Selten hat „Seine
Heiligkeit“, der Papst, einen Besucher im Vatikan, den er ebenfalls mit „Heiligkeit“
anspricht. An diesem Donnerstag aber war das der Fall: Da kam das Oberhaupt der Armenisch-Apostolischen
Kirche, Aram I., zu Franziskus. Aram ist seit 1995 „Katholikos“, also einer der Führer
der sechs Millionen armenisch-orthodoxen Gläubigen. Die beiden „Heiligkeiten“ versicherten
sich ihres guten Willens in Sachen Ökumene und beteten im Vatikan zusammen.
Für
einen Moment war es ein Déjà-Vu: Vor vier Wochen hatte Papst Franziskus schon den
anderen armenischen „Katholikos“, Karekin II., zu Besuch, vor zwei Wochen betete er
in Jerusalem mit dem Ökumenischen Patriarchen von Konstantinopel, diesmal traf er
sich mit dem „Katholikos der Großen Kirche von Zilizien“. Aram, der schon Johannes
Paul II. und Benedikt XVI. im Vatikan aufgesucht hat, engagiert sich sehr in der Ökumene,
vor allem im Genfer Weltkirchenrat; dafür lobte ihn Papst Franziskus ausdrücklich.
„Ich will auch nicht den qualifizierten Beitrag verschweigen, den Eure
Heiligkeit und Eure Vertreter zur gemischten Dialogkommission zwischen der katholischen
und den orthodoxen Ostkirchen leisten. Lassen Sie mich sagen, dass uns auf diesem
Weg zur vollen Einheit dieselben Hoffnungen und derselbe unermüdliche Einsatz verbinden
– wir wissen, dass wir so den Willen unseres Herrn Jesus Christus erfüllen!“
„In
der Wüste der Gleichgültigkeit“ Heikel wird es immer, wenn ein Papst auf
den Massenmord an den Armeniern in der Türkei des frühen 20. Jahrhunderts zu sprechen
kommt. Auch Papst Franziskus vermied in seiner Ansprache an diesem Freitag den sensiblen
Begriff „Völkermord“.
„Eure Heiligkeit repräsentieren einen Teil der christlichen
Welt, der zutiefst von einer Geschichte des Leidens und der Prüfungen gezeichnet ist...
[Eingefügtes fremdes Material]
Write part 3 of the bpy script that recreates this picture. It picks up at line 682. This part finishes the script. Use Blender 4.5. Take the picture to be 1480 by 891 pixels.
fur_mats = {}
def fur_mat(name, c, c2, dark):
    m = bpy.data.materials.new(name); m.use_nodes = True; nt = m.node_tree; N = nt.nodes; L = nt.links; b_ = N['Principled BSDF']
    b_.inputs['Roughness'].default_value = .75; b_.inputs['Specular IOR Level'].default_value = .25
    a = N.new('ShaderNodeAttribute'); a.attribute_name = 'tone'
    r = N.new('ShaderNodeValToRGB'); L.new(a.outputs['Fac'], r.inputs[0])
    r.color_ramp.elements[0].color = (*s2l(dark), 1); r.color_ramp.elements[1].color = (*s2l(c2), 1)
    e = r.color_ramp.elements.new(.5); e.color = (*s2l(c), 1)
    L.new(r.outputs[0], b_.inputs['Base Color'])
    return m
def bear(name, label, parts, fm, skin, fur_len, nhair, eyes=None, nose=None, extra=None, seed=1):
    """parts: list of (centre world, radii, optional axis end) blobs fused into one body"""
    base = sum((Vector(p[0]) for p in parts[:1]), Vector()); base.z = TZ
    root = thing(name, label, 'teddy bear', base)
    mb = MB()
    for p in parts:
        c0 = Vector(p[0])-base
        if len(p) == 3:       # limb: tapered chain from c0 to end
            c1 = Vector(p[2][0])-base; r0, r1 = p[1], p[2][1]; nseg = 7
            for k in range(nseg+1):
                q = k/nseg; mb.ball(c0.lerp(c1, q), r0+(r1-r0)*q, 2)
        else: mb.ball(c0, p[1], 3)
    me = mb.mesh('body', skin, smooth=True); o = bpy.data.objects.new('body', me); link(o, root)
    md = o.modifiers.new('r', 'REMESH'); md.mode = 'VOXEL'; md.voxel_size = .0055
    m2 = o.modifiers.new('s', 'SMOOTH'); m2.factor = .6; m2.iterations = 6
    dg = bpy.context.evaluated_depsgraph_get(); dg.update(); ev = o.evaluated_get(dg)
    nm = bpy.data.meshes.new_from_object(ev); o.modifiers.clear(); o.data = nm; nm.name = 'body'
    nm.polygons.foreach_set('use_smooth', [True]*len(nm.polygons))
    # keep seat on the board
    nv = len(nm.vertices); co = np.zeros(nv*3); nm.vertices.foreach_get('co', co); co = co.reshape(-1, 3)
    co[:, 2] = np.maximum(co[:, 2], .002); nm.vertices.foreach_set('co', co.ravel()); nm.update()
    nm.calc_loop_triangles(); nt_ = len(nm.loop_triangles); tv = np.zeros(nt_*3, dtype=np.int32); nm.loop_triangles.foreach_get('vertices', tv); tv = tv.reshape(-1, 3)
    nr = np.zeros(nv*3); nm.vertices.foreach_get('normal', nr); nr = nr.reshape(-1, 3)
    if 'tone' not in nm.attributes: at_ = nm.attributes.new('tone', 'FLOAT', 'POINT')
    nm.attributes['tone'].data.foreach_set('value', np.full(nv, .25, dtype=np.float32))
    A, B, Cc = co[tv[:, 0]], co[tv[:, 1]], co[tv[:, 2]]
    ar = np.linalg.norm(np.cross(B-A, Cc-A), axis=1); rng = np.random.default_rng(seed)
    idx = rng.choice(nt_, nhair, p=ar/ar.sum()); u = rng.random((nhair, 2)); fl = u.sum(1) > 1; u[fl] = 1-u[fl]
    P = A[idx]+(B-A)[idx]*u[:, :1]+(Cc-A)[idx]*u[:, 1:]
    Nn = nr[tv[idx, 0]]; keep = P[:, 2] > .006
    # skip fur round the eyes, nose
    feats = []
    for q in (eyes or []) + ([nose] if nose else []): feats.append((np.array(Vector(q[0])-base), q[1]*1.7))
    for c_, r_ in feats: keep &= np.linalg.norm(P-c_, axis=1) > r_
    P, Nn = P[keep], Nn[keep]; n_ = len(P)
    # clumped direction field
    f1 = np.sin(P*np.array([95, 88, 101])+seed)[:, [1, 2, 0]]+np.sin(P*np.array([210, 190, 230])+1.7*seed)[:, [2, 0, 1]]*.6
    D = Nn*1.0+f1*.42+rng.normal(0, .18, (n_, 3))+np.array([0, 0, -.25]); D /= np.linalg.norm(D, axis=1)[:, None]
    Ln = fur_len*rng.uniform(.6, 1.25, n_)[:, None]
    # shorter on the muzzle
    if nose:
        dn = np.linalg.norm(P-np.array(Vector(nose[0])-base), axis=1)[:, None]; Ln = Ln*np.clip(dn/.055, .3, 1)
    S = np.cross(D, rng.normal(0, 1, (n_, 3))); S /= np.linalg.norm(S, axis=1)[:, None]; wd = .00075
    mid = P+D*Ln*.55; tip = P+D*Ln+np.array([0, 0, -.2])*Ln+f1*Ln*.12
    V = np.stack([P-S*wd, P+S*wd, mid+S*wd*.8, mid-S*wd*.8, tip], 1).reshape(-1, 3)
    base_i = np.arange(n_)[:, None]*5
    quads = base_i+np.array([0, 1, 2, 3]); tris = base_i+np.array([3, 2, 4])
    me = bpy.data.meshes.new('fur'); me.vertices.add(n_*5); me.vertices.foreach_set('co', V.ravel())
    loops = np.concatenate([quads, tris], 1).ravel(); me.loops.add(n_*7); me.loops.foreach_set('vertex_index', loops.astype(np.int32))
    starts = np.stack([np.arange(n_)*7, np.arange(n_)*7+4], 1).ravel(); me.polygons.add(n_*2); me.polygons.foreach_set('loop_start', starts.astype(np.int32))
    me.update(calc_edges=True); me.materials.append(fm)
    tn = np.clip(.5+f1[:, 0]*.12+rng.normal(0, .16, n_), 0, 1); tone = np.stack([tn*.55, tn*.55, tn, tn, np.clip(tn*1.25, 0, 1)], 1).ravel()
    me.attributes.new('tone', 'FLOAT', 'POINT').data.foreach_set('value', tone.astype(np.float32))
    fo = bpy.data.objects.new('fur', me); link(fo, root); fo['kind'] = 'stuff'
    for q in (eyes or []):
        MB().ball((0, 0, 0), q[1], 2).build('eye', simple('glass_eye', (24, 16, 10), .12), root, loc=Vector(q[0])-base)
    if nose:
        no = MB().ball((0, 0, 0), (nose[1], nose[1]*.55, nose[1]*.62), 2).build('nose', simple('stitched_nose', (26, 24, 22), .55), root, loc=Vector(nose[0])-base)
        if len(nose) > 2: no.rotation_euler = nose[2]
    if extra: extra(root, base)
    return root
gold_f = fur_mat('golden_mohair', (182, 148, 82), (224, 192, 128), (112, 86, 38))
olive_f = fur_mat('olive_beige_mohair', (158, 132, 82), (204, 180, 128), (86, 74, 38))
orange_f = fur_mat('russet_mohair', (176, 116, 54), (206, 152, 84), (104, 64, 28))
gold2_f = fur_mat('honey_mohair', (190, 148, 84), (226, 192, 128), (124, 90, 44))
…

Die Armenisch-Apostolische Kirche sah sich dazu gezwungen, zu einem pilgernden Volk
zu werden, wodurch sie auf einzigartige Weise das auf-dem-Weg-Sein zum Reich Gottes
erlebt hat. Die Geschichte der Emigration, der Verfolgung und des Martyriums so vieler
Gläubiger hat tiefe Wunden in den Herzen aller Armenier hinterlassen. Wir müssen sie
als Wunden des Leibes Christi selbst sehen: Gerade dadurch werden sie für uns dann
auch zur Ursache unerschütterlicher Hoffnung auf die fürsorgliche Barmherzigkeit des
Vaters.“
Der Papst erinnerte an die „Gewalt und die Konflikte“, denen viele
Christen im Nahen Osten ausgesetzt sind. Er mahnte zu mehr „Vertrauen und Hoffnung“
unter den Christen verschiedener Konfessionen und Riten:
„Oft drohen wir
uns in den Wüsten der Gleichgültigkeit und des Gottesvergessens zu verlieren oder
im Konflikt mit den eigenen Brüdern zu leben, oder aber in unseren inneren Kämpfen
gegen die Sünde zu unterliegen. Als Jünger Jesu müssen wir lernen, demütig einer des
anderen Last zu tragen.“
Aram I. war am 3. Juni nach Rom gekommen; er bleibt
noch bis Freitag. Während seines Rom-Aufenthaltes führt er Gespräche mit dem Päpstlichen
Einheitsrat und anderen Einrichtungen der Römischen Kurie. In der Armenisch-Apostolischen
Kirche führen zwei Kirchenmänner den Titel „Katholikos“; einer residiert in Etschmiadzin,
der andere in Antelias. Sie stehen in voller kirchlicher Gemeinschaft untereinander,
leiten aber eigene Verwaltungen. Außerdem gibt es zwei Patriarchen: den von Jerusalem
und den von Konstantinopel. Sie hängen in geistlichen Dingen vom „Katholikos“ aus
Etschmiadzin ab. Zwischen der katholischen und der Armenisch-Apostolischen Kirche
haben sich seit dem Zweiten Vatikanischen Konzil neue Beziehungen entwickelt.